Large-cap equities and emerging markets equities are asset classes that present the biggest risk management concerns for investors in the current environment, according to Straehl.

“In emerging markets equities, you may get massive exposure to the AI sector. In our mind, the key is to be more selective,” Straehl says. “In the emerging market complex, we loved Korea around 18 months ago, but we think now we’re at a point where there’s clearly a speculative dimension to what’s driving these markets.
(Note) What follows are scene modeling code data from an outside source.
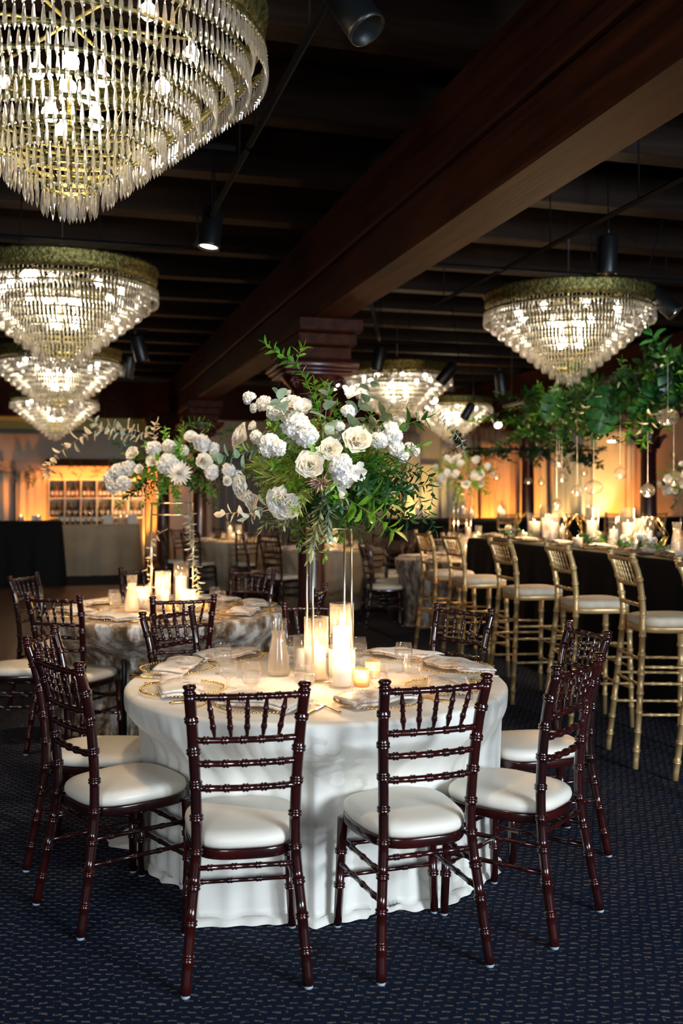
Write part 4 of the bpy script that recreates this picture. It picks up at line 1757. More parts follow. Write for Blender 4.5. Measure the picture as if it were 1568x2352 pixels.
def on_ball(px, py, rx=0.36, rz=0.30, out=1.0, zc=CZB):
    """a point on the camera-side of the bouquet's ellipsoid at that direction"""
    for _ in range(2):
        p = at(px, py, zc)
        ex = (p.x - BC.x) / rx
        ez = (p.z - BC.z) / rz
        q = max(0.0, 1 - ex * ex - ez * ez)
        yv = BC.y - 0.30 * math.sqrt(q) * out
        zc = yv
    p = at(px, py, yv)
    d = Vector((p.x - BC.x, (p.y - BC.y) * 1.1 - 0.10, (p.z - BC.z)))
    return p, d.normalized()


for k_, px, py, s in (('stock', 573, 915, 34), ('stock', 585, 938, 26), ('stock', 608, 928, 40), ('stock', 634, 945, 50), ('peony', 664, 936, 62), ('bud', 697, 942, 62),
                     ('stockb', 683, 980, 66), ('stockb', 703, 1000, 56), ('stockb', 676, 968, 44), ('rosew', 556, 1004, 66), ('bud', 583, 980, 34), ('stock', 588, 1003, 32),
                     ('stock', 620, 1022, 56), ('stock', 640, 1030, 40), ('rose', 818, 1012, 72), ('rose', 757, 1032, 58), ('rose', 712, 1068, 70), ('rosew', 729, 1048, 44),
                     ('stockb', 782, 1070, 56), ('stockb', 790, 1096, 52), ('lily', 815, 1085, 46), ('peony', 650, 1156, 74), ('rosew', 557, 1118, 62), ('rosew', 580, 1147, 52),
                     ('lily', 799, 915, 42), ('stockb', 800, 945, 34), ('stock', 893, 998, 62), ('stock', 870, 1012, 42), ('stock', 908, 1030, 40), ('stock', 912, 975, 40),
                     ('stock', 938, 1030, 32), ('stock', 952, 1037, 26), ('stock', 925, 1048, 30), ('bud', 905, 968, 30), ('stock', 780, 980, 24), ('bud', 662, 905, 26)):
    p, d = on_ball(px, py, out=1.08)
    add_flower(bq, k_, p, d, s * p.y / F * (1.04 if k_.startswith('stock') else 1.15))
p, d = on_ball(737, 1108, out=1.1)
mb = MB()
rnd = random.Random(5)
for i in range(60):
    dd = Vector((rnd.uniform(-1, 1), rnd.uniform(-1, -0.2), rnd.uniform(-1, 0.6)))
    leaf(mb, (0, 0, 0), dd, rv(rnd), rnd.uniform(0.03, 0.065), 0.008, 'blade')
put('dried_plume', mb.mesh('dried_plume', 'brown_plume'), bq, p - bq.location)
# greenery massed by colour zone, as in the photograph
rnd = random.Random(31)
cen = Vector((BC.x, BC.y, BC.z - 0.03))


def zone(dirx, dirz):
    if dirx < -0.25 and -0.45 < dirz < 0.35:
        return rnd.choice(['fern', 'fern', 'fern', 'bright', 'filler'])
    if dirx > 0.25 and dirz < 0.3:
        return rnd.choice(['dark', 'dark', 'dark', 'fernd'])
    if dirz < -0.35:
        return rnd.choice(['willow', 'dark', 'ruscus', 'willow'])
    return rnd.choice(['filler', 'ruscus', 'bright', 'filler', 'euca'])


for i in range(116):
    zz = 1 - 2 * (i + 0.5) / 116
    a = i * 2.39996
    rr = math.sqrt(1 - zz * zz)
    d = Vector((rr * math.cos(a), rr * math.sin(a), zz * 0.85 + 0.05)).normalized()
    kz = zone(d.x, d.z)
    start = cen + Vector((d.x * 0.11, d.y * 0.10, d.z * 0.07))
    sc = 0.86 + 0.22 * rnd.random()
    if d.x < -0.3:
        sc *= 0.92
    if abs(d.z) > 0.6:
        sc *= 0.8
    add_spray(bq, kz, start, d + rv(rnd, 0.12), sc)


def bp(px, py, Z=3.9):
    return at(px, py, Z)


# named branches
add_trail(bq, 'leaf_mid', [bp(738, 1010, 3.95), bp(735, 960, 3.93), bp(715, 905, 3.93), bp(697, 862, 3.93), bp(672, 832, 3.94), bp(640, 812, 3.95), bp(612, 792, 3.96)], 40, (0.052, 0.019), 'point', 0.8, 'ruscus_branch')
add_trail(bq, 'leaf_bright', [bp(680, 832, 3.93), bp(688, 812, 3.92), bp(694, 800, 3.92)], 7, (0.050, 0.018), 'point', 0.7, 'ruscus_branch')
add_trail(bq, 'leaf_bright', [bp(745, 1000, 3.88), bp(728, 930, 3.86), bp(722, 880, 3.86)], 22, (0.046, 0.018), 'point', 0.9, 'ruscus_branch')
add_trail(bq, 'leaf_mid', [bp(770, 1000, 3.9), bp(765, 930, 3.9), bp(745, 885, 3.9)], 18, (0.050, 0.022), 'point', 0.9, 'ruscus_branch')
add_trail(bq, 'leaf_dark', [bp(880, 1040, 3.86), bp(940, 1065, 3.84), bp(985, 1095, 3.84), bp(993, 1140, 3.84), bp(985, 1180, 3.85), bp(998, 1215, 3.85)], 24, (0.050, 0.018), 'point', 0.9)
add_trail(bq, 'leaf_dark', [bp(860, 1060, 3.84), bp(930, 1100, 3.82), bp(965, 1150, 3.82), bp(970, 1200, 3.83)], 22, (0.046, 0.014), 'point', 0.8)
add_trail(bq, 'leaf_cream', [bp(850, 975, 4.0), bp(905, 950, 4.0), bp(960, 945, 4.0), bp(1010, 960, 4.0), bp(1052, 988, 4.0)], 30, (0.034, 0.018), 'round', 1.0, 'blossom_twig')
add_trail(bq, 'leaf_cream', [bp(880, 990, 3.95), bp(930, 935, 3.95), bp(925, 915, 3.95)], 14, (0.032, 0.016), 'round', 1.0, 'blossom_twig')
add_trail(bq, 'leaf_silver', [bp(985, 945, 4.02), bp(1030, 980, 4.02), bp(1058, 1010, 4.02), bp(1065, 1035, 4.02)], 12, (0.034, 0.022), 'round', 1.0, 'eucalyptus_branch')
add_trail(bq, 'leaf_grey', [bp(640, 1040, 3.82), bp(590, 1035, 3.80), bp(545, 1045, 3.80), bp(512, 1048, 3.80)], 12, (0.055, 0.045), 'round', 1.0, 'eucalyptus_branch')
add_trail(bq, 'leaf_grey', [bp(700, 1000, 3.80), bp(665, 960, 3.78), bp(640, 915, 3.80)], 9, (0.062, 0.056), 'round', 1.0, 'eucalyptus_branch')
add_trail(bq, 'leaf_grey', [bp(790, 1010, 3.80), bp(815, 955, 3.82), bp(838, 925, 3.84), bp(855, 885, 3.86)], 9, (0.058, 0.052), 'round', 1.0, 'eucalyptus_branch')
add_trail(bq, 'leaf_grey', [bp(740, 1010, 3.76), bp(748, 950, 3.76), bp(752, 905, 3.78)], 5, (0.058, 0.050), 'round', 0.9, 'eucalyptus_branch')
add_trail(bq, 'leaf_olive', [bp(810, 1040, 3.80), bp(850, 990, 3.80), bp(880, 955, 3.82)], 10, (0.085, 0.042), 'point', 0.9, 'salal_branch')
add_trail(bq, 'leaf_mid', [bp(850, 1010, 3.84), bp(920, 980, 3.84), bp(975, 960, 3.86)], 10, (0.075, 0.034), 'point', 0.9, 'salal_branch')
add_trail(bq, 'leaf_bright', [bp(780, 1130, 3.78), bp(820, 1160, 3.74), bp(860, 1185, 3.72), bp(890, 1210, 3.72), bp(905, 1220, 3.72)], 13, (0.082, 0.044), 'point', 1.0, 'salal_branch')
add_trail(bq, 'leaf_mid', [bp(800, 1120, 3.78), bp(850, 1140, 3.74), bp(895, 1160, 3.74)], 9, (0.082, 0.044), 'point', 1.0, 'salal_branch')
add_trail(bq, 'leaf_olive', [bp(740, 1130, 3.80), bp(735, 1180, 3.76), bp(722, 1230, 3.78), bp(712, 1270, 3.80)], 30, (0.062, 0.014), 'long', 0.55, 'willow_branch')
add_trail(bq, 'leaf_grey', [bp(745, 1130, 3.80), bp(755, 1180, 3.78), bp(752, 1235, 3.80)], 26, (0.055, 0.012), 'long', 0.6, 'willow_branch')
add_trail(bq, 'leaf_olive', [bp(690, 1140, 3.82), bp(665, 1175, 3.80), bp(650, 1205, 3.80)], 20, (0.045, 0.011), 'long', 0.7, 'willow_branch')
add_trail(bq, 'leaf_cream', [bp(620, 1170, 3.86), bp(580, 1180, 3.85), bp(545, 1178, 3.85), bp(515, 1180, 3.85)], 10, (0.050, 0.032), 'round', 1.0, 'eucalyptus_branch')
add_trail(bq, 'leaf_silver', [bp(640, 1150, 3.84), bp(600, 1170, 3.82), bp(570, 1185, 3.82)], 7, (0.058, 0.036), 'round', 1.0, 'eucalyptus_branch')
add_trail(bq, 'leaf_silver', [bp(760, 1090, 3.72), bp(775, 1120, 3.70), bp(785, 1135, 3.70)], 4, (0.070, 0.034), 'long', 0.6, 'eucalyptus_branch')
MB().lathe([(0.001, -0.02), (0.06, -0.02), (0.09, 0.05), (0.10, 0.14), (0.09, 0.15), (0.001, 0.15)], 16).build('flower_bowl', 'leaf_dark', bq)


def stand(label, c, w, d, rz, h, z0=TZ, bar=None, group='gold flower stands', rr=0.0048):
    o = thing('flower_stand', label, 'flower stand', (c[0], c[1], z0), rz, group)
    for sx in (-1, 1):
        for sy in (-1, 1):
            MB().tube([(sx * w / 2, sy * d / 2, 0), (sx * w / 2, sy * d / 2, h)], rr, 8).build('rod', 'pale_gold_metal', o)
    for z in ([0.004, h - 0.004] + (bar or [])):
        mb = MB()
        P = [(-w / 2, -d / 2, z), (w / 2, -d / 2, z), (w / 2, d / 2, z), (-w / 2, d / 2, z)]
        for a, b in zip(P, P[1:] + P[:1]):
            mb.tube([a, b], rr * 0.9, 6)
        mb.build('frame', 'pale_gold_metal', o)
    return o


stand('tall thin gold four-rod stand carrying the centre bouquet', ((755 - 784) * 4.03 / F, 4.05), 0.158, 0.15, 0.19, 0.62)
# skew of the rods comes from turning the square frame a little
COL.objects[-1]

# ------------------------------------------------------------------ bouquet of the second table
def bouquet(name_label, c, rx, ry, rz_, flowers, mix, nspray, fl_mix, seed, scale=1.0, group='tall bouquets', base=0.22):
    rnd = random.Random(seed)
    o = thing('flower_arrangement', name_label, 'flowers', (c.x, c.y, c.z - base), 0, group)
    for i in range(nspray):
        zz = 1 - 2 * (i + 0.5) / nspray
        a = i * 2.39996
        rr = math.sqrt(1 - zz * zz)
        d = Vector((rr * math.cos(a), rr * math.sin(a), zz))
        st = c + Vector((d.x * rx * 0.45, d.y * ry * 0.45, d.z * rz_ * 0.3))
        add_spray(o, rnd.choice(mix), st, Vector((d.x * rx, d.y * ry, d.z * rz_)) + rv(rnd, 0.05), scale * rnd.uniform(0.7, 1.0))
    for k_ in range(flowers):
        a = rnd.uniform(-PI, 0)
        el = rnd.uniform(-0.55, 1.2)
        d = Vector((math.cos(a) * math.cos(el), math.sin(a) * math.cos(el), math.sin(el)))
        p = c + Vector((d.x * rx, d.y * ry, d.z * rz_)) * rnd.uniform(0.85, 1.05)
        kd = rnd.choice(fl_mix)
        add_flower(o, kd, p, d + Vector((0, -0.3, 0)), rnd.uniform(0.08, 0.12) * scale * (0.8 if kd.startswith('stock') else 1))
    return o


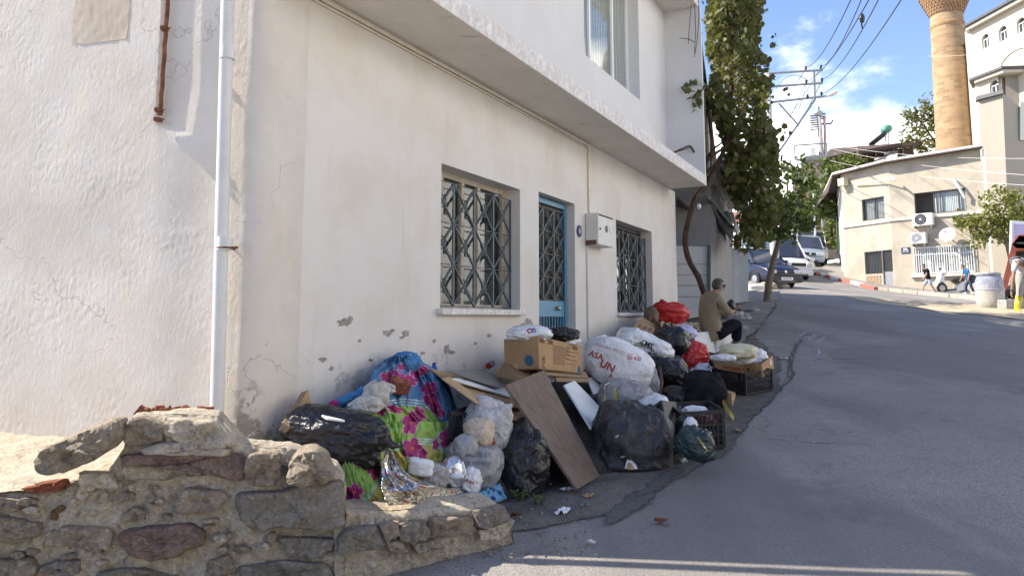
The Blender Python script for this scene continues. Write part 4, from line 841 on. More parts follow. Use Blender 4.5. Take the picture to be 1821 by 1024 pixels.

We are focusing on Latin America, including Brazil, and China as far as emerging markets opportunities now.”

He says there is also a focus on contrarian bets in U.S. stocks.

“In the large-cap equities space, we are focusing on perceived AI losers, where we think the market may be penalizing them too quickly,” Straehl says. “We think there’s been an overreaction leading to stock sell-offs.”

Straehl points to companies such as Mastercard, Aon PLC and SAP, where shares have tumbled at various points this year.

For smaller institutional investors—such as endowments and foundations—that may not have the internal investment team or stock research capabilities of larger pension funds, Straehl says they may need to consider giving their equity managers breathing room to take a more active approach and stray from their benchmarks.

“I will say that for endowments and foundations, one way they might address concentration risk is making sure they partner with active managers that provide them with more diversification and less of a cap-weighted focus to large-cap and emerging markets equities,” Straehl says. “They would probably want to give their U.S. equity managers or emerging markets managers a bit more leeway to deviate from the benchmark to provide them that needed diversification.”

The weakening of stock-bond diversification is a “recurrent phenomenon” that is “usually, but not exclusively” caused by periods of high inflation, wrote Giuseppe Sette, the co-founder and president of AI investment analysis startup Reflexivity, in an email to CIO.

“Most importantly, it’s a transitory phenomenon,” Sette wrote. “In the short term, Sharpe ratios might suffer, [but] buying the deeper drawdowns of balanced stock-bond portfolios results in consistent excess returns over many decades.”

Investors Shift to Active Management

The S&P 500 Index has reached a historic high level of market concentration, with the 10 largest companies representing more than 40% of the index by market capitalization, according to research shared this year by Commonfund.

Concentration does not necessarily signify “poor future returns” for those handful of stocks, but “it can magnify portfolio distress in market downturns,” Commonfund analyst Haider Hassan wrote in a market commentary on this trend.

“Stock market volatility can be especially elevated given the crowding in the top 10 S&P 500 companies if there is a shift in the momentum powering them,” Hassan wrote. “This is precisely why a portfolio built with prudent diversification across asset classes, sectors and geographies can be better protected in downside scenarios as effects from price movements in the largest individual companies are less magnified.”

Due to concentration risk, nearly 40% of North American institutional investors say they are increasing their allocations to actively managed strategies, according to a recent Schroders survey.

“As uncertainty becomes a more permanent feature of markets, investors are not standing still,” the Schroders’ report stated. “They are prioritizing diversification, resilience and active decisionmaking to help capture opportunities and manage the risks created by more concentrated markets.”

Of more than 1,000 respondents globally, comprised of institutional investors and what the firm described as gatekeeper wealth managers, 287 were from North America, according to the Schroders report.

“This year’s findings highlight the breadth of challenges institutional investors are navigating today, from geopolitical uncertainty and evolving trade dynamics to AI-driven disruption and heightened market concentration,” Tom Darnowski, Schroders’ CEO of the Americas, said in a statement. “What’s striking is that investors aren’t responding by abandoning growth. Instead, they’re looking for ways to balance growth ambitions with greater diversification, income generation and portfolio resilience.”